Friday, December 18, 2009

Confession 72: Joyful, or Just Full?

Christmas has always been my favorite holiday. I have so many warm memories around the holiday that I have always been joyful for the season to arrive. Yet this year, I must confess that has not been the case. I don't know if my husband is wearing off on me (he truly hates Christmas) or if our culture has just so completely bastardized the holiday that any semblance of what it should be is gone. Full disclosure here would necessitate me saying that I've been a little depressed lately in some other areas and the semester is drawing to a close which means a grading frenzy has ensued. Also, the weather has been cold and dreary. Yet, even with that, there's something bigger going on in our culture when it comes to the de-Christ-mas season.

I've been doing a lot of soul searching lately, trying to find what it is about Christmas that I've always loved so much. The thing that comes back over and over again is the warmth. My parents were both educators, and as such had time off during the holidays. We spent that time together as a family, truly enjoying the experience of being together. Our grandparents were usually always with us for the holidays. We played cards, made cookies, watched Christmas movies. But the highlight for Christmas for me was our Christmas Eve tradition. Each year on Christmas Eve, our church has a silent candlelight service of the Lord's Supper. We would go together as a family and sit in the softly lit church. The only sounds were the pianist and organist playing Christmas hymns and the creak of the wooden floors as families came in. The church would be packed, whole families together, grown sons and daughters returning home. Looking around, you could see the contentment on each face. Sitting and looking at the altar, listening to the hymns proclaiming Christ's birth, staring at the golden trays containing the crackers and juice that symbolized the body and blood of Jesus, you couldn't help but contemplate the meaning of the celebration. As the deacons passed around the trays, the pastor, still silent, would lead the congregation in taking the crackers and juice, and you could hear the entire congregation act in one accord. Even my sister and I, before we were old enough to partake of the elements, would bring hard candy to eat at the appointed time so that we too could participate in this sacred act.

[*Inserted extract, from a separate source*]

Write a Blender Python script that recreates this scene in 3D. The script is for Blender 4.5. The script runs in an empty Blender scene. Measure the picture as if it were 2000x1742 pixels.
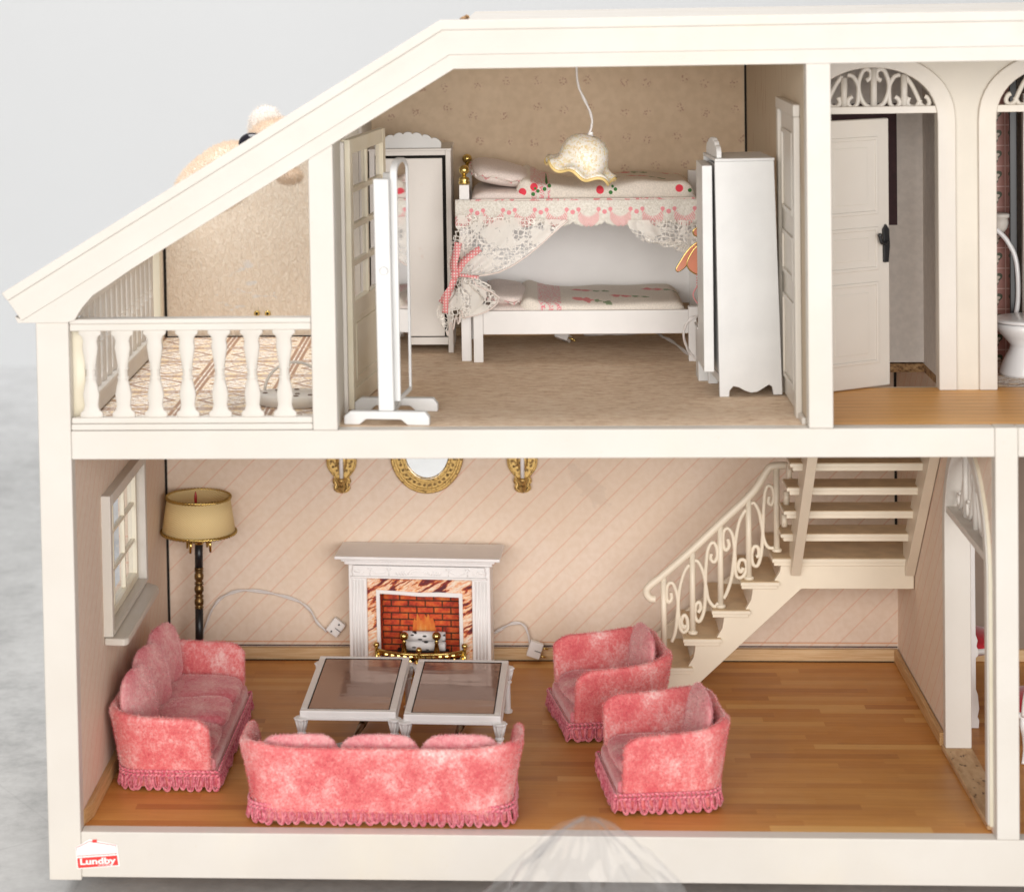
import bpy, bmesh, math, random
from mathutils import Vector, Matrix, noise as mnoise
random.seed(7)
S = bpy.context.scene
COL = S.collection
S.unit_settings.scale_length = 0.1          # one unit is a decimetre: the dollhouse is about 0.4 m tall
R = math.radians

# ------------------------------------------------------------------ camera
CM = Matrix(((0.9975287415, 0.0679403863, -0.0179028983),
             (-0.0687020211, 0.9965732191, -0.0460635561),
             (0.0147119732, 0.0471796865, 0.9987780710)))      # rows: right, forward, up
CC = Vector((2.05445234, -9.81633669, 3.87869286))
FPX, PPX, PPY = 4300.0, 721.98, 146.01
cam = bpy.data.cameras.new('camera')
co = bpy.data.objects.new('camera', cam); COL.objects.link(co)
rot = Matrix((CM[0], CM[2], -CM[1])).transposed()
co.matrix_world = Matrix.Translation(CC) @ rot.to_4x4()
cam.sensor_width = 36; cam.lens = 36 * FPX / 2000
cam.shift_x = (1000 - PPX) / 2000; cam.shift_y = (PPY - 871) / 2000
cam.clip_start = 0.05; cam.clip_end = 500
cam.dof.use_dof = True; cam.dof.focus_distance = 11.3; cam.dof.aperture_fstop = 1.2
S.camera = co

# ------------------------------------------------------------------ world, lamps, exposure
w = bpy.data.worlds.new('World'); S.world = w; w.use_nodes = True
w.node_tree.nodes['Background'].inputs[0].default_value = (0.93, 0.96, 1.0, 1)
w.node_tree.nodes['Background'].inputs[1].default_value = 0.34
S.view_settings.view_transform = 'Standard'; S.view_settings.look = 'None'
S.view_settings.exposure = -0.52; S.view_settings.gamma = 1.0


def area(name, loc, target, sx, sy, power, color=(1, 1, 1)):
    l = bpy.data.lights.new(name, 'AREA'); l.shape = 'RECTANGLE'; l.size = sx; l.size_y = sy
    l.energy = power; l.color = color
    o = bpy.data.objects.new(name, l); COL.objects.link(o)
    o.location = loc
    o.rotation_euler = (Vector(target) - Vector(loc)).to_track_quat('-Z', 'Y').to_euler()
    return o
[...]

After worship, we stepped back out into the cold where we warmly greeted our fellow congregants. You could hear laughter tinkling through the night and calls of Merry Christmas echo down the street. Our family would pile back into the car, and we would head out to see the Christmas lights. We put Christmas music on and headed out of town to a little country drive-through light display. After getting mini candy canes from friendly faces in Santa hats, we drove back to town and through the neighborhoods of the community looking at the lights on display at people's houses. Once home, we would have a dinner of deli meat and cheese sandwiches, decorate cookies, watch a Christmas movie, and head for bed.

Every year, in the early morning hours, my sister would tiptoe into my room and snuggle into bed with me. As we waited for the sun to rise and my parents to wake, we'd spend the time talking and laughing. As girls we talked with breathless anticipation about what might be waiting for us under the Christmas tree. As young women we talked about our hopes and dreams. And as adults, we talk about our own families and experiences. It's our own sacred time that draws us back together as sisters.

Once Mom and Dad were finally up and ready to go, breakfast was in the oven, we went to the tree. But before anything else happened, my dad would read for us the Christmas story out of Luke. We'd listen to the familiar words anew, talk about how the significance of them had changed for us over the year, and remember that greatest gift of all. Only then did we descend upon our own gifts, handing out one at a time and giving everyone a turn to oooh and ahhh over each gift.

Our day would end with family friends, either going to a movie or eating leftover turkey and playing Trivial Pursuit. It was never anything fancy. But, in looking back, Christmas for me always began with the birth of Christ. It was an intentional focus on something beyond ourselves; beyond shopping, and baking, and decorating, and partying. It was simple, it was pure, it was holy. And that's what I'm missing this Christmas season. The simplicity of the message--God came to Earth, the purity of the message--God came to Earth as a newborn baby, the holiness of the message--God came to Earth to sacrifice himself so that we, his beloved creation, could live freely. I don't want to watch an endless parade of commercials blaring on about savings and gifts, and they'll love you forever if you buy this. I don't want my kids to go sit on the lap of some stranger in a red suit who listens to kids spill their hearts out about gifts he can't actually deliver on. I don't want to listen to "Jingle Bell Rock" and I don't want to rock around a Christmas tree. I want to sit again in the silence, to kneel at the manger, to peer into the face of a newborn and know that deep within those eyes lie the answers to all of the mysteries of the universe. I want to be filled with that love that has no bounds and to give that love to others. I don't want to end this season being full, but being filled. I want to truly say to everyone I meet, "Merry Christ-mas!"